An Econometric Investigation in to Financial Intermediation, Domestic Investment and Economic Growth in Cameroon

1Head of Division for Tertiary Science and Technologies, University of Bamenda, N.W.R, Cameroon

2Department of Economics and Management, University of Buea, S.W.R, Cameroon


Journal of Finance and Economics. 2016, Vol. 4 No. 1, 1-9
DOI: 10.12691/jfe-4-1-1
Copyright © 2016 Science and Education Publishing

Cite this paper:
Njimanted Godfrey Forgha, Molem Christopher Sama, Nkwetta Ajong Aquilas. An Econometric Investigation in to Financial Intermediation, Domestic Investment and Economic Growth in Cameroon. Journal of Finance and Economics. 2016; 4(1):1-9. doi: 10.12691/jfe-4-1-1.

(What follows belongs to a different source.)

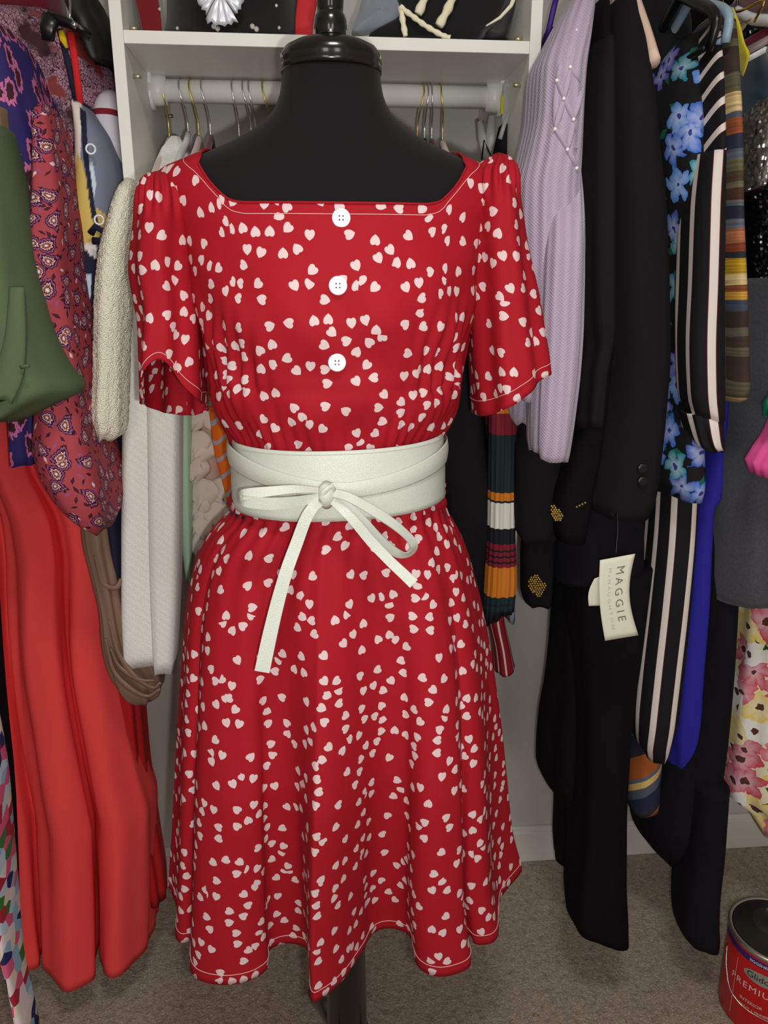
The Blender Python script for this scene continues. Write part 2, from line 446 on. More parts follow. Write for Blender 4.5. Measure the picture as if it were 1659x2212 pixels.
# ------------------------------------------------------------------ the closet (setting)
YW = 1.571                        # back wall
def struct(name, me, mat, label=None, parent=None):
    o = link(name, me, mat, parent)
    if parent is None:
        o['kind'] = 'structure'; tag(o, label, name.split('_')[0])
    return o
XL, XR, YB, ZC = -1.55, 1.75, -2.4, 2.42
struct('floor', box(XL, XR, YB, YW, -0.05, 0), 'carpet', 'brown speckled carpet on the closet floor')
struct('wall_back', box(XL, XR, YW, YW + 0.1, -0.05, ZC), 'wall', 'warm white painted wall behind the hanging clothes')
struct('wall_left', box(XL - 0.1, XL, YB, YW, -0.05, ZC), 'wall', 'warm white side wall left of the clothes')
struct('wall_right', box(XR, XR + 0.1, YB, YW, -0.05, ZC), 'wall', 'warm white side wall right of the clothes')
struct('ceiling', box(XL, XR, YB, YW, ZC, ZC + 0.05), 'ceil', 'white ceiling over the closet')
# rear wall with two tall window openings
pieces = [box(XL, -1.07, YB - 0.1, YB, -0.05, ZC), box(-0.43, 0.43, YB - 0.1, YB, -0.05, ZC), box(1.07, XR, YB - 0.1, YB, -0.05, ZC)]
for a, b in ((-1.07, -0.43), (0.43, 1.07)):
    pieces += [box(a, b, YB - 0.1, YB, -0.05, 0.87), box(a, b, YB - 0.1, YB, 2.23, ZC)]
struct('wall_rear', join(*pieces), 'wall', 'white wall with two windows behind the photographer')
mk('daylight', None)
_m = bpy.data.materials.new('window_daylight_glass'); _m.use_nodes = True
_b = _m.node_tree.nodes['Principled BSDF']; _b.inputs['Base Color'].default_value = (0.8, 0.85, 0.9, 1)
_b.inputs['Emission Color'].default_value = (1, 0.98, 0.95, 1); _b.inputs['Emission Strength'].default_value = 1.0
MAT['daylight'] = _m
for i, wx in enumerate((-0.75, 0.75)):
    w = struct('window_%d' % (i + 1), join(box(wx - .32, wx - .28, YB - .04, YB, .87, 2.23), box(wx + .28, wx + .32, YB - .04, YB, .87, 2.23),
               box(wx - .28, wx + .28, YB - .04, YB, .87, .91), box(wx - .28, wx + .28, YB - .04, YB, 2.19, 2.23)), 'base',
               'tall bright window in the rear wall, %s one' % ('left' if i == 0 else 'right'))
    struct('pane', box(wx - .28, wx + .28, YB - .03, YB - .02, .91, 2.19), 'daylight', None, w)
z0 = PZ(1211, 1848, 0)
bb_top = P(1150, 1790, YW - 0.014)[2]
struct('baseboard_back', join(box(XL, XR, YW - 0.014, YW, 0, bb_top - 0.012, 0.002), box(XL, XR, YW - 0.009, YW, bb_top - 0.014, bb_top, 0.002)), 'base', 'white baseboard along the back wall')
cl = struct('ceiling_lamp', lathe([(0.0, ZC), (0.19, ZC), (0.19, ZC - 0.015), (0.18, ZC - 0.018), (0.0, ZC - 0.018)], 0.1, 0.12), 'base', 'round flat ceiling lamp above the photographer')

# ------------------------------------------------------------------ shelving tower in the middle
YT = 1.215                        # its front edge
xl_in, xr_in = P(265, 60, YT)[0], P(1145, 90, YT)[0]
PT = 0.0165
z_sh_top = P(700, 75, YT)[2]; SHT = 0.0165
tower = thing('closet_tower', 'white melamine shelving tower with a hanging rod behind the dress form', 'shelving')
link('side_panel', box(xl_in - PT, xl_in, YT, YW, 0.945, 2.15, 0.0008), 'melamine', tower)
link('side_panel', box(xr_in, xr_in + PT, YT, YW, 0.945, 2.15, 0.0008), 'melamine', tower)
link('shelf', box(xl_in, xr_in, YT + 0.002, YW, z_sh_top - SHT, z_sh_top, 0.0008), 'melamine', tower)
link('shelf', box(xl_in, xr_in, YT + 0.002, YW, 2.05, 2.05 + SHT, 0.0008), 'melamine', tower)
link('fixing_rail', box(xl_in, xr_in, YW - PT, YW, 0.96, 1.05, 0.0008), 'melamine', tower)
YR = 1.385
ROD = P(700, 203, YR); RZ, RR = ROD[2], 0.0168
rod = link('hanging_rod', tube([(xl_in + 0.012, YR, RZ), (xr_in - 0.012, YR, RZ)], RR, 24), 'pvc', tower)
for sx, x in ((1, xl_in), (-1, xr_in)):
    a = tube([(x, YR, RZ), (x + sx * 0.026, YR, RZ)], [0.0235, 0.0215], 24)
    # bracket plate with rounded ends behind the cup
    pl = []
    for k in range(32):
        t = 2 * PI * k / 32; pl.append((0, 0.0225 * math.sin(t), 0.0225 * math.cos(t) + (0.045 if math.cos(t) > 0 else -0.006)))
    pp = np.array([[(x + sx * 0.0005, YR + q[1], RZ + q[2]) for q in pl], [(x + sx * 0.005, YR + q[1], RZ + q[2]) for q in pl], [(x + sx * 0.006, YR + q[1] * .93, RZ + q[2] * .97) for q in pl]])
    link('rod_socket', join(a, grid_mesh(pp, cap1=True)), 'pvc', rod)
for x, sx in ((xl_in, 1), (xr_in, -1)):
    for yy in (YT + 0.045, YW - 0.05):
        for dz in (-0.047, 0.014):
            link('shelf_pin', tube([(x, yy, z_sh_top + dz), (x + sx * 0.011, yy, z_sh_top + dz)], 0.0028, 10), 'pin', tower)

# ------------------------------------------------------------------ dress form (mannequin)
MX, MY = 0.0255, 0.98
TORSO = np.array([  # z, half width, front depth, back depth
    (0.86, .150, .105, .120), (0.95, .168, .115, .135), (1.05, .152, .105, .115), (1.145, .124, .092, .088), (1.21, .132, .100, .090),
    (1.27, .146, .116, .098), (1.33, .158, .136, .104), (1.38, .168, .126, .106), (1.42, .178, .110, .106), (1.455, .195, .098, .102),
    (1.478, .200, .090, .094), (1.492, .194, .084, .088), (1.502, .172, .080, .084), (1.512, .146, .075, .078), (1.523, .119, .070, .072), (1.534, .097, .066, .068),
    (1.546, .0785, .0625, .064), (1.560, .066, .059, .060), (1.578, .0585, .0555, .056), (1.60, .0555, .0535, .054), (1.625, .0548, .053, .053)])
def torso_ring(z, ang, off=0.0, n=2.15):
    a, bf, bb = pch(TORSO[:, 0], TORSO[:, 1:], z).T
    sx, cy = supell(ang, n)
    x = MX + (a + off) * sx
    y = MY - np.where(cy > 0, (bf + off) * cy, (bb + off) * cy)
    # two rounded busts instead of one ridge
    bust = np.exp(-((np.asarray(z) - 1.33) / 0.05) ** 2)
    y = y + np.where(cy > 0, bust * 0.012 * np.exp(-(np.asarray(x - MX) / 0.035) ** 2), 0)
    return x, y
form = thing('dress_form', 'black jersey dress form with turned wooden finial and pole, wearing the dress', 'mannequin')
zs = np.linspace(0.86, 1.617, 90); C = 96
angs = np.array([2 * PI * k / C for k in range(C)])
pts = np.zeros((len(zs), C, 3))
for r, z in enumerate(zs):
    x, y = torso_ring(np.full(C, z), angs); pts[r] = np.stack([x, y, np.full(C, z)], 1)
link('torso', grid_mesh(pts[:, ::-1], cap0=True, cap1=True), 'black_jersey', form)
cz = P(713, 150, MY)[2]
cap = [(0.0545, cz - 0.006), (0.0572, cz - 0.005), (0.0580, cz + 0.000), (0.0570, cz + 0.003), (0.0578, cz + 0.005), (0.0570, cz + 0.012), (0.0525, cz + 0.019), (0.042, cz + 0.0245), (0.028, cz + 0.028), (0.0155, cz + 0.029)]
zc = cz + 0.029
fin = [(0.0150, zc), (0.0172, zc + 0.004), (0.0186, zc + 0.011), (0.0182, zc + 0.019), (0.0165, zc + 0.0245), (0.0148, zc + 0.0265), (0.0142, zc + 0.028), (0.0146, zc + 0.031), (0.0160, zc + 0.05), (0.0172, zc + 0.075), (0.0178, zc + 0.10), (0.0165, zc + 0.115), (0.012, zc + 0.122), (0.012, zc + 0.126), (0.02, zc + 0.14), (0.021, zc + 0.155), (0.015, zc + 0.17), (0.004, zc + 0.178)]
cp = link('neck_cap', lathe(cap, MX, MY, 64), 'lacquer', form)
link('finial', lathe(fin, MX, MY, 48), 'lacquer', form)
link('pole', lathe([(0.026, 0.86), (0.026, 0.55), (0.029, 0.40), (0.0315, 0.30), (0.0325, 0.22), (0.031, 0.20), (0.036, 0.195), (0.038, 0.185), (0.036, 0.175), (0.030, 0.17), (0.033, 0.13), (0.033, 0.10)], MX, MY, 32), 'lacquer', form)
for k in range(3):
    a = PI / 2 + 2 * PI * k / 3 + 0.25
    link('leg', tube([(MX + math.cos(a) * r, MY + math.sin(a) * r, z) for r, z in ((0.02, 0.135), (0.08, 0.125), (0.16, 0.075), (0.22, 0.025), (0.25, 0.012))], [0.016, 0.016, 0.014, 0.013, 0.011], 10), 'lacquer', form)

# ------------------------------------------------------------------ the heart-print dress
dress = thing('heart_print_dress', 'red short-sleeved dress printed with small white hearts, on the black dress form', 'dress')
ZWAIST = 1.135
C = 220
ang = np.array([2 * PI * (k / C) - PI for k in range(C)])      # 0 = front, +-pi = back
deg = np.abs(np.degrees(ang))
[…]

Correspondence to: Nkwetta  Ajong Aquilas, Department of Economics and Management, University of Buea, S.W.R, Cameroon. Email: ajong2000@yahoo.com

Abstract

The finance-growth causalities have been widely investigated in the literature on finance and growth. Though it is generally accepted that finance affects economic growth and vice versa through capital formation, this channel has not received much attention in recent empirical works. It is on this ground, that this study is designed to examine the interactions between financial intermediation, domestic investment and economic growth in Cameroon. Using time series data from 1975 to 2014 inclusive obtained from World Development Indicators, and using the Vector Autoregression approach, results reveal that financial intermediation doesn’t have a significant effect on domestic investment in Cameroon. We found no causality from financial intermediation to domestic investment in Cameroon except in the case of commercial bank credit to GDP ratio. There was also no causality running from domestic investment to financial intermediation in Cameroon. Findings also revealed the significant effects of domestic investment, broad money, ratio of narrow money to broad money, Financial Intermediation Development index2 and Financial Intermediation Development index3 on Cameroon’s economic growth while the effects of domestic credit to private sector, central government claims and commercial bank credit to GDP ratio are insignificant.